Looking back up the West Ridge Trail, winding through the redwoods.

Looking back up the West Ridge Trail, winding through the redwoods.

Just about halfway through my hike, the windy trail through the redwoods evened out to a gaping valley on my right, and a parking lot up emerged ahead on the left. This is where the West Ridge Trail becomes the East Ridge Trail, and where I found many more people either starting or ending their day. There are a lot of leisurely trails that fork off of the main one and many people wander down these for shorter hikes or picnic spots. It’s easy to get stuck here, enjoying the views.

View from the East Ridge Trailhead

View from the East Ridge Trailhead. Naturally, the photo does not capture the beauty of this spot.

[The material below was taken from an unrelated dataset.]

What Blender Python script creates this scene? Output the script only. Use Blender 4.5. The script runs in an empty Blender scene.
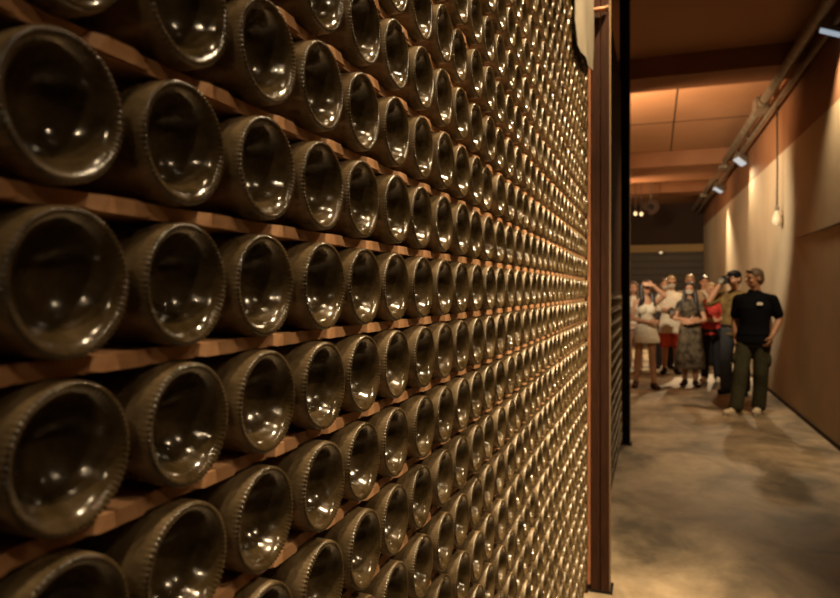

The last half of the hike was easy, and mostly downhill. The East Ridge is unlike its other half in that it’s largely exposed, dusty, and out of the redwoods. But both of these things also mean that I was able to see farther because of the lower tree line, and I paid more attention to the hills on the horizon since I was looking their direction, heading down. There’s something about a view like this, when I’ve stopped long enough to feel the blood in my limbs slow and my lungs open and I feel like I’m seeing this distance for the first time. It’s like taking that first breath of air when you come up from an ocean dive.

Afternoon rest spot on the East Ridge Trail, Redwood Regional Park.

Afternoon rest spot on the East Ridge Trail, Redwood Regional Park.

It was a beautiful, easy day that wasn’t completely inundated with crowds (unlike other Bay Area hiking options), and it reminded me of how lucky San Franciscans are to have so many options in this area.